By contrast, there is currently precious little conflicts litigation in this jurisdiction. Why? I can vouch from personal experience that there are as many conflicts issues and problems as ever. Notwithstanding the introduction of the new Law Society rules last year, there are plenty of conflicts disputes capable of generating litigation.
The real problem here is that there is a perception that a law firm losing a conflicts case in court may find its name all over the papers and suffer reputational damage. A few years ago, professional firms were concerned that one of their number might be bankrupted by a huge negligence claim. But the large firms of accountants have proved resilient in the face of some massive claims and have found in cases such as Equitable Life that the best way of discouraging the bringing of such claims is often to stand up to them. Once you let it be known that you are worried about the number of noughts on the end of the claim, you leave yourself open to economic blackmail. The one firm of accountants that went down in recent years did so not as a result of a huge negligence claim but because of the reputational damage that arose from a connection with the Enron financial scandal.
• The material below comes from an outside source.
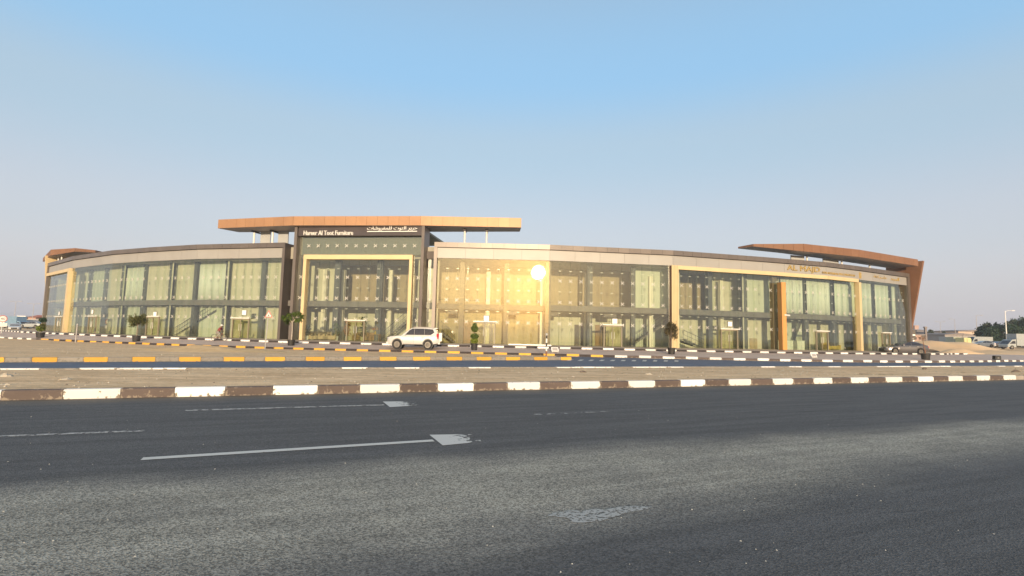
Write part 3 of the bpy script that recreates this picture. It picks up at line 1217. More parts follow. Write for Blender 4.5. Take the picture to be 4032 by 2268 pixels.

It seems this may be the problem in conflicts cases. It may depend on the sort of case. Some conflicts cases will always be of limited interest to the legal or other press. No one thought the worse of Richards Butler after the somewhat surprising injunction granted at first instance to prevent it acting in a shipping arbitration against Koch Shipping.
But takeovers have a potential appeal to the national press as well as the legal press. The combination of an injunction against the firm picked up by the national press followed by a debilitating Law Society investigation – which grinds on for years and leads to inevitable disciplinary charges because the society feels it can neither ignore the court judgment picked up in the press nor be seen to be going easy on the big firms – may prove a real disincentive to going to court.
This is not right. It is often not in the client’s interest for the law firm to terminate the retainer because someone has opportunistically threatened proceedings against the law firm. A surprisingly large number of the conflict complaints from the adverse party I see are indeed opportunistic.
They can often be described in the way Lightman J once described a conflicts challenge, as “merely a sporting exercise designed to rule out of play the [other side’s] first choice of advisers in the hostilities to come”. Conflict decisions are often difficult and a wrong decision may on occasion be taken. But we all have a right of access to the courts. The law firm – and the client – should not be forced into the position where it cannot risk going to court for reasons extraneous to whether it is likely to win or lose. Otherwise, the opportunistic challenges will proliferate and economic blackmail will take over.
Perhaps now is the time for law firms to start standing up to conflict challenges in the way that the accountants have so successfully stood up to huge litigation claims.